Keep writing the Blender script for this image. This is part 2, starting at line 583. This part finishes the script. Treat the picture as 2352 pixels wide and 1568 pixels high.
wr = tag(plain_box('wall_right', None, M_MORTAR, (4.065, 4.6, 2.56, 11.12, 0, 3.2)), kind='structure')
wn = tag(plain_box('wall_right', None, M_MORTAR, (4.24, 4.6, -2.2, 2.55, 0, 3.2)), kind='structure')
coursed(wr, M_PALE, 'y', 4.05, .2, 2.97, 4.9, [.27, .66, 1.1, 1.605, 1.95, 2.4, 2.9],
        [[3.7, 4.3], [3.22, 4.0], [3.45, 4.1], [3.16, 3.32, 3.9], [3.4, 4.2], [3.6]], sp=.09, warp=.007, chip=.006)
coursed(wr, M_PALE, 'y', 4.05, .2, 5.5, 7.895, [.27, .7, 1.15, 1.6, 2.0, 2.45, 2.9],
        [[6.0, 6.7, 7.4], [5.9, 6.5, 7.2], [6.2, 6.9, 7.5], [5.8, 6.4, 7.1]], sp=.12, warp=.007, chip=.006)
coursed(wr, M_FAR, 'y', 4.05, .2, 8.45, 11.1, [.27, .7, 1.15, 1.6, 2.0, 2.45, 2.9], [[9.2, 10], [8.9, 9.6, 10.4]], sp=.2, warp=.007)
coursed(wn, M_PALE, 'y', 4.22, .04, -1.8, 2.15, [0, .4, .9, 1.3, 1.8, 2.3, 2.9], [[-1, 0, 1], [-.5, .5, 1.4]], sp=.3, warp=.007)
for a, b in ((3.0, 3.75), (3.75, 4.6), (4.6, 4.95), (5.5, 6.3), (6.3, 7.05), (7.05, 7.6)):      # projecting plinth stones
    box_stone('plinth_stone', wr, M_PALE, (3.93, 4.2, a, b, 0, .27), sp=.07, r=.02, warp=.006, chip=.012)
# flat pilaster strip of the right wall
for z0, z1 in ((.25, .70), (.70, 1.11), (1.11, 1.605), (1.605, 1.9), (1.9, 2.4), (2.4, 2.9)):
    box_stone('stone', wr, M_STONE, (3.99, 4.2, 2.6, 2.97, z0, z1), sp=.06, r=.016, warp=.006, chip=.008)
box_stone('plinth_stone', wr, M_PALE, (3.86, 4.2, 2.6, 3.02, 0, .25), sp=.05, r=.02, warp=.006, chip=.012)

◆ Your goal
Make an exact copy of the data above.

◆ Finished task
Keep writing the Blender script for this image. This is part 2, starting at line 583. This part finishes the script. Treat the picture as 2352 pixels wide and 1568 pixels high.
wr = tag(plain_box('wall_right', None, M_MORTAR, (4.065, 4.6, 2.56, 11.12, 0, 3.2)), kind='structure')
wn = tag(plain_box('wall_right', None, M_MORTAR, (4.24, 4.6, -2.2, 2.55, 0, 3.2)), kind='structure')
coursed(wr, M_PALE, 'y', 4.05, .2, 2.97, 4.9, [.27, .66, 1.1, 1.605, 1.95, 2.4, 2.9],
        [[3.7, 4.3], [3.22, 4.0], [3.45, 4.1], [3.16, 3.32, 3.9], [3.4, 4.2], [3.6]], sp=.09, warp=.007, chip=.006)
coursed(wr, M_PALE, 'y', 4.05, .2, 5.5, 7.895, [.27, .7, 1.15, 1.6, 2.0, 2.45, 2.9],
        [[6.0, 6.7, 7.4], [5.9, 6.5, 7.2], [6.2, 6.9, 7.5], [5.8, 6.4, 7.1]], sp=.12, warp=.007, chip=.006)
coursed(wr, M_FAR, 'y', 4.05, .2, 8.45, 11.1, [.27, .7, 1.15, 1.6, 2.0, 2.45, 2.9], [[9.2, 10], [8.9, 9.6, 10.4]], sp=.2, warp=.007)
coursed(wn, M_PALE, 'y', 4.22, .04, -1.8, 2.15, [0, .4, .9, 1.3, 1.8, 2.3, 2.9], [[-1, 0, 1], [-.5, .5, 1.4]], sp=.3, warp=.007)
for a, b in ((3.0, 3.75), (3.75, 4.6), (4.6, 4.95), (5.5, 6.3), (6.3, 7.05), (7.05, 7.6)):      # projecting plinth stones
    box_stone('plinth_stone', wr, M_PALE, (3.93, 4.2, a, b, 0, .27), sp=.07, r=.02, warp=.006, chip=.012)
# flat pilaster strip of the right wall
for z0, z1 in ((.25, .70), (.70, 1.11), (1.11, 1.605), (1.605, 1.9), (1.9, 2.4), (2.4, 2.9)):
    box_stone('stone', wr, M_STONE, (3.99, 4.2, 2.6, 2.97, z0, z1), sp=.06, r=.016, warp=.006, chip=.008)
box_stone('plinth_stone', wr, M_PALE, (3.86, 4.2, 2.6, 3.02, 0, .25), sp=.05, r=.02, warp=.006, chip=.012)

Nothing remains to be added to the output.